In Memoriam: Robert Fuest (1927-2012)

BAD takes a moment to honor the most iconic 70s director you've never heard of.

In the early-ish days of DVD, I blind bought a title from Anchor Bay called The Final Programme. All I knew of the film was its description on the back of the DVD:

As the world teeters on the brink of nuclear anarchy, swinging London scientific genius Jerry Cornelius (Jon Finch) discovers that the microfilm formula for a self-replicating human being is missing. With the help of the beautiful and voraciously bisexual computer expert Miss Brunner (Jenny Runacre), the pair must race through a wasteland of murder and madness to recover “The Final Programme” and trigger the creation of a startling new messiah.

Now, they had me at "swinging London scientific genius" (especially as played by personal favorite Jon Finch), but as I watched the film I realized the hopelessness of that synopsis writer's task. That plot description only hints at the film's true insanity; in fact, so does a first viewing of the movie. The Final Programme (based on a novel by Michael Moorcock, who disowned the film) felt a bit like someone hired Jodorowsky to make a Bond film, then took away half the budget and removed a bunch of script pages at random.

I thought I hated it. Yet, when I loaned the DVD out and never got it back, I found myself chasing down the now out-of-print disc, as I couldn't get  the film out of my head. With expectations in check, I was able to appreciate the details that had gone past me in a design-heavy rush on first viewing. It's in many ways the perfect film of the early 70s; the fearless cinematic experimentation of the 1960s crashing into the cynical nihilism of the Me Decade. Plus Sterling Hayden.

The film was directed by Robert Fuest, a name that didn't register with me at first, but one which was already on my DVD shelf, as the director of Vincent Price's two Dr. Phibes films. Like The Final Programme, that franchise also benefits from Fuest's beginnings as a production designer; his colorful sets are cleverly staged to hide their meager budgets, and for a guy who got his big break directing black and white "live-to-tape" episodes of The Avengers, it's impressive work.

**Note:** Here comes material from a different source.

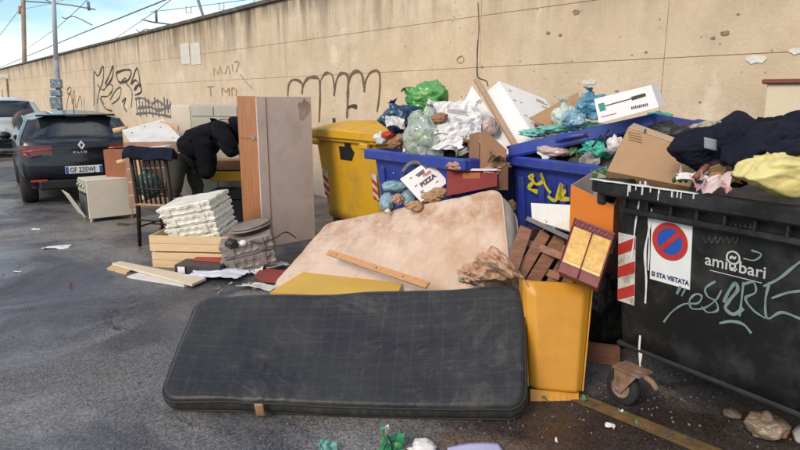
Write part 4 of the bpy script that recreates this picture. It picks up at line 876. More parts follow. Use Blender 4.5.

Fuest also handled less surreal genre fare like And Soon The Darkness and The Devil's Rain (starring the power trio of Shatner, Travolta and Borgnine) quite skillfully before returning to television, and then moving into teaching. Fuest passed away this past weekend at the age of 84, and though he never broke through to the mainstream (I would have LOVED to see him tackle an actual Bond film in the 70s), he was lucky enough to leave his mark with a small handful of truly iconic works. His contribution is a solid and influential one, and he deserves a hat tip on his way out the door.